105. Now, but a few words more of mythology, and I have done. Remember that Athena holds the weaver's shuttle, not merely as an instrument of texture, but as an instrument of picture; the ideas of clothing, and of the warmth of life, being thus inseparably connected with those of graphic beauty, and the brightness of life. I have told you that no art could be recovered among us without perfectness in dress, nor without the elementary graphic art of women, in divers colors of needlework.
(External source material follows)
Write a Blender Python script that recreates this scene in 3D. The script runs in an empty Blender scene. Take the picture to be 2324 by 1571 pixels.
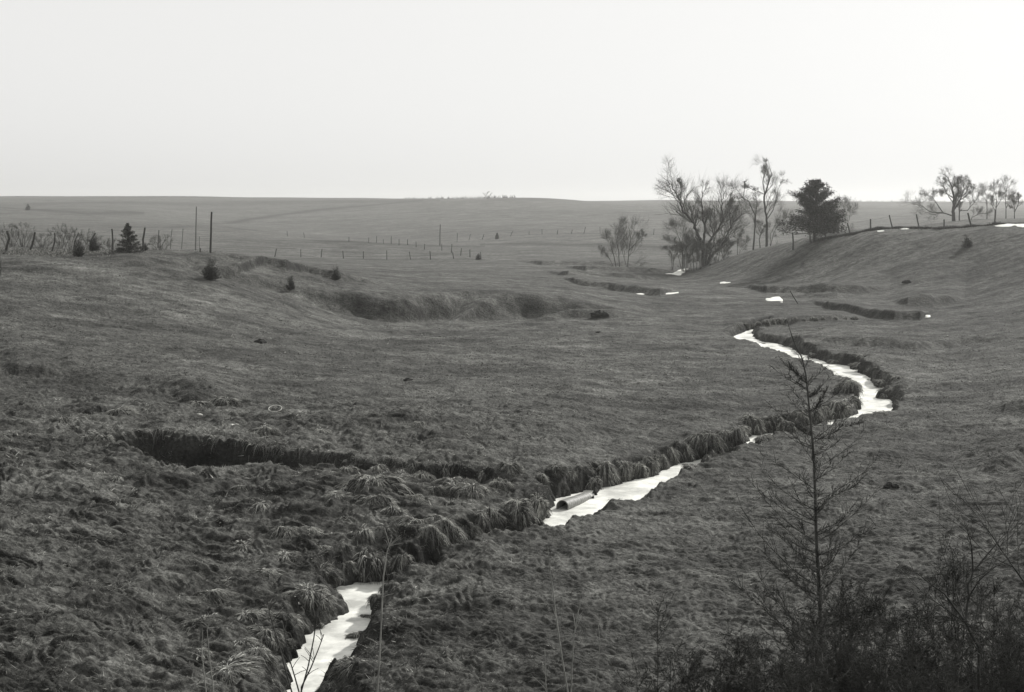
import bpy, math, random
import numpy as np
from mathutils import Vector, Matrix
random.seed(7); rng = np.random.default_rng(7)
S = bpy.context.scene
COL = S.collection
# ------------------------------------------------------------------ camera, sky, sun, exposure
W0, H0, F, V0, HC = 2324.0, 1571.0, 3228.0, 470.0, 8.0
PITCH = math.atan((H0/2 - V0)/F)
cd = bpy.data.cameras.new('camera'); cam = bpy.data.objects.new('camera', cd); COL.objects.link(cam)
cam.location = (0, 0, HC); cam.rotation_euler = (math.pi/2 - PITCH, 0, 0)
cd.lens = F/W0*36; cd.sensor_width = 36; cd.clip_start = .1; cd.clip_end = 9000
S.camera = cam
S.view_settings.view_transform = 'Standard'; S.view_settings.look = 'None'
S.view_settings.gamma = 1; S.view_settings.use_curve_mapping = False
S.view_settings.exposure = 0.41
SUN_EL, SUN_AZ = math.radians(29), math.radians(42)      # azimuth measured from the view direction (+Y) towards +X
wd = bpy.data.worlds.new('World'); S.world = wd; wd.use_nodes = True
nt = wd.node_tree; bg = nt.nodes['Background']
sk = nt.nodes.new('ShaderNodeTexSky'); sk.sky_type = 'NISHITA'; sk.sun_disc = False
sk.sun_elevation = SUN_EL; sk.sun_rotation = SUN_AZ; sk.air_density = 1.0; sk.dust_density = 4.0; sk.ozone_density = 1.0
bw = nt.nodes.new('ShaderNodeRGBToBW'); nt.links.new(sk.outputs[0], bw.inputs[0])   # black-and-white film: grey sky
tn = nt.nodes.new('ShaderNodeMix'); tn.data_type = 'RGBA'; tn.blend_type = 'MULTIPLY'; tn.inputs[0].default_value = 1
pw = nt.nodes.new('ShaderNodeMath'); pw.operation = 'POWER'; pw.inputs[1].default_value = .13; nt.links.new(bw.outputs[0], pw.inputs[0])
ml = nt.nodes.new('ShaderNodeMath'); ml.operation = 'MULTIPLY'; ml.inputs[1].default_value = 5.3; nt.links.new(pw.outputs[0], ml.inputs[0])
nt.links.new(ml.outputs[0], tn.inputs[6]); tn.inputs[7].default_value = (1, .998, .985, 1)
nt.links.new(tn.outputs[2], bg.inputs[0]); bg.inputs[1].default_value = .10
sd_ = bpy.data.lights.new('sun', 'SUN'); sd_.energy = 4.0; sd_.angle = math.radians(1.5); sd_.color = (1, .985, .95)
sun = bpy.data.objects.new('sun', sd_); COL.objects.link(sun)
sdir = Vector((math.sin(SUN_AZ)*math.cos(SUN_EL), math.cos(SUN_AZ)*math.cos(SUN_EL), math.sin(SUN_EL)))
sun.rotation_euler = sdir.to_track_quat('Z', 'Y').to_euler()

# ------------------------------------------------------------------ pixel rays (photo scaled to 2324 x 1571)
def ray(u, v):
    a = (u - W0/2)/F; b = (H0/2 - v)/F
    k = math.cos(PITCH) + b*math.sin(PITCH)
    return a/k, (b*math.cos(PITCH) - math.sin(PITCH))/k
def on_plane(u, v, z):
    c, s = ray(u, v); y = (z - HC)/s
    return c*y, y

# ------------------------------------------------------------------ noise
def _h(i, j, s):
    n = (i*374761393 + j*668265263 + s*1442695041) & 0xffffffff
    n = ((n ^ (n >> 13))*1274126177) & 0xffffffff
    return ((n ^ (n >> 16)) & 0xffff)/65535.0*6.2831853
def noise(x, y, s=0):
    xi = np.floor(x).astype(np.int64); yi = np.floor(y).astype(np.int64)
    fx = x - xi; fy = y - yi
    def g(i, j):
        a = _h(xi+i, yi+j, s); return np.cos(a)*(fx-i) + np.sin(a)*(fy-j)
    wx = fx*fx*fx*(fx*(fx*6-15)+10); wy = fy*fy*fy*(fy*(fy*6-15)+10)
    return ((g(0,0)*(1-wx)+g(1,0)*wx)*(1-wy) + (g(0,1)*(1-wx)+g(1,1)*wx)*wy)*1.5
def sst(a, b, x):
    t = np.clip((x-a)/(b-a), 0, 1); return t*t*(3-2*t)

# ------------------------------------------------------------------ base terrain: smooth interpolation of surveyed points (column, distance, height)
near = [(3,5.6),(6,4.6),(9,3.1),(12,1.8),(16,.6)]
CP = {
 -900: [(24,1.6),(36,2.0),(50,2.6),(75,4.2),(98,5.5),(150,5),(230,3.5),(500,6),(1100,17),(2600,12)],
 0: [(21,.7),(26,.8),(36,.95),(42,1.0),(50,1.15),(60,1.65),(75,2.85),(90,4.25),(98,4.8),(110,4.7),(150,3.9),(230,2),(350,3),(500,4.9),(700,8.6),(1100,16.2),(1800,14),(2600,10)],
 300: [(21,.4),(30,.5),(38,.85),(44,.9),(50,.95),(60,1.15),(75,2.0),(90,3.7),(99,4.6),(110,4.4),(150,3.2),(230,1.4),(400,3.0),(600,6.6),(1100,16.2),(1800,14),(2600,10)],
 500: [(21,.1),(30,.25),(38,.7),(45,.8),(50,.75),(60,.9),(75,1.4),(90,2.7),(98,3.5),(112,3.6),(150,2.2),(200,1.0),(300,1.5),(400,2.5),(480,1.2),(600,2.5),(800,8),(1100,15.8),(1800,13),(2600,10)],
 800: [(21,0.05),(26,.05),(31,.15),(36,.6),(41,.7),(46,.6),(55,.5),(65,.5),(80,.5),(95,.6),(105,.65),(130,.7),(160,.7),(200,.1),(235,-.4),(300,.7),(370,-1.3),(480,-.3),(700,6),(850,11.2),(1000,14.2),(1800,12),(2600,10)],
 1200: [(21,0),(26,0),(33,0),(37,.15),(42,.45),(48,.4),(60,.3),(80,.3),(97,.15),(130,.2),(160,.1),(200,-.2),(235,-.3),(270,0),(300,-.5),(400,1),(600,7),(780,12.9),(1000,12.2),(1800,11),(2600,10)],
 1500: [(24,0),(33,0),(41,0),(50,.1),(60,.15),(80,.15),(100,.1),(143,0),(172,-.1),(210,-.1),(280,.2),(350,1.4),(500,4.0),(700,8.5),(850,8),(1300,14),(1800,13),(2600,10)],
 1620: [(24,0),(41,0),(60,.1),(80,.05),(100,0),(143,0),(162,.1),(172,1.0),(190,.6),(240,-.1),(350,1.3),(500,4.0),(700,8.5),(1200,13),(2600,10)],
 1720: [(24,0),(60,0),(100,0),(140,0),(152,.2),(165,2.6),(185,2.4),(240,1),(350,1.6),(600,6),(1200,12.7),(2600,10)],
 1850: [(24,0),(60,0),(100,0),(135,.1),(143,.5),(157,4.4),(175,3.6),(240,1.8),(350,2.5),(600,6.2),(1200,12.6),(2600,10)],
 2000: [(24,0),(41,0),(60,.05),(85,.1),(103,.1),(122,.6),(136,2.2),(150,5.5),(165,5.2),(215,4.2),(400,4.5),(700,8),(1150,12.2),(2600,10)],
 2200: [(24,.1),(41,.1),(60,.15),(85,.2),(103,.6),(122,1.7),(130,3.4),(141,6.0),(155,5.7),(215,6.1),(400,5.7),(700,8),(1150,12.1),(2600,10)],
 2330: [(24,.3),(41,.3),(60,.4),(85,.7),(100,1.2),(115,2.4),(125,4.2),(136,6.2),(155,6.1),(215,6.2),(400,5.7),(700,8),(1150,12.1),(2600,10)],
 3200: [(24,2.2),(41,2.3),(60,2.6),(85,4),(115,6),(136,7.6),(215,7.5),(400,7),(1150,13),(2600,10)],
}
pts = []; zs = []
for u, L in CP.items():
    c = (u - W0/2)/F
    for y, z in near + L:
        pts.append((c*4.2, math.log(y)*1.55)); zs.append(z)
pts = np.array(pts); zs = np.array(zs)
def kern(r2): return np.sqrt(r2 + .016)
n_ = len(pts)
A_ = kern(((pts[:,None]-pts[None])**2).sum(2)); Pm = np.c_[np.ones(n_), pts]
M_ = np.zeros((n_+3, n_+3)); M_[:n_,:n_] = A_ + np.eye(n_)*-1e-3; M_[:n_,n_:] = Pm; M_[n_:,:n_] = Pm.T
sol = np.linalg.solve(M_, np.r_[zs, np.zeros(3)])
def base_exact(c, y):
    c = np.clip(c, -1.0, 1.0); q0 = c*4.2; q1 = np.log(np.clip(y, 2.5, 3200))*1.55
    out = sol[n_] + sol[n_+1]*q0 + sol[n_+2]*q1
    for i in range(n_):
        out = out + sol[i]*kern((q0-pts[i,0])**2 + (q1-pts[i,1])**2)
    return out
# tabulate it once (bilinear lookups afterwards)
GC = np.linspace(-1, 1, 501); GY = np.linspace(math.log(2.5), math.log(3200), 1401)
TB = base_exact(*np.meshgrid(GC, np.exp(GY), indexing='ij'))
def base(c, y):
    a = (np.clip(c, -.999, .999)+1)/2*500; b = (np.log(np.clip(y, 2.6, 3150))-GY[0])/(GY[-1]-GY[0])*1400
    i = np.floor(a).astype(int); j = np.floor(b).astype(int); fa = a-i; fb = b-j
    return (TB[i,j]*(1-fa)+TB[i+1,j]*fa)*(1-fb) + (TB[i,j+1]*(1-fa)+TB[i+1,j+1]*fa)*fb
YS = np.exp(np.linspace(math.log(17), math.log(2500), 2600))
def hit(u, v, fn=None, ymin=17):
    """where the photo's line of sight meets the ground -> (x, y)"""
    c, s = ray(u, v); ys = YS[YS > ymin]
    h = (fn or base)(np.full(ys.shape, c), ys) - (HC + s*ys)
    k = np.argmax(h > 0)
    if h[k] <= 0: k = len(ys)-1
    if k == 0: return c*ys[0], ys[0]
    t = -h[k-1]/(h[k]-h[k-1]); y = ys[k-1] + t*(ys[k]-ys[k-1])
    return c*y, y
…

There has been no nation of any art-energy, but has strenuously occupied and interested itself in this household picturing, from the web of Penelope to the tapestry of Queen Matilda, and the meshes of Arras and Gobelins.
106. We should then naturally ask what kind of embroidery Athena put on her own robe; "πεπλον εανον, ποικιλον, ὁν ρ' αυτη ποιηςατο και καμε χερσιν."
The subject of that ποικιλια of hers, as you know, was the war of the giants and gods. Now the real name of these giants, remember, is that used by Hesiod, 'πηλογονοι,' 'mud-begotten,' and the meaning of the contest between these and Zeus, πηλογονων ελατηρ, is, again, the inspiration of life into the clay, by the goddess of breath; and the actual confusion going on visibly before you, daily, of the earth, heaping itself into cumbrous war with the powers above it.
107. Thus, briefly, the entire material of Art, under Athena's hand, is the contest of life with clay; and all my task in explaining to you the early thought of both the Athenian and Tuscan schools will only be the tracing of this battle of the giants into its full heroic form, when, not in tapestry only, but in sculpture, and on the portal of the Temple of Delphi itself, you have the "κλονος εν τειχεσι λαινοισι γιγαντων," and their defeat hailed by the passionate cry of delight from the Athenian maids, beholding Pallas in her full power, "λευσσω; Παλλαδ'εμαν θεον," my own goddess. All our work, I repeat, will be nothing but the inquiry into the development of this one subject, and the pressing fully home the question of Plato about that embroidery—"And think you that there is verily war with each other among the Gods? and dreadful enmities and battles, such as the poets have told, and such as our painters set forth in graven scripture, to adorn all our sacred rites and holy places; yes, and in the great Panathenaea themselves, the Peplus, full of such wild picturing, is carried up into the Acropolis—shall we say that these things are true, oh Euthuphron, right-minded friend?"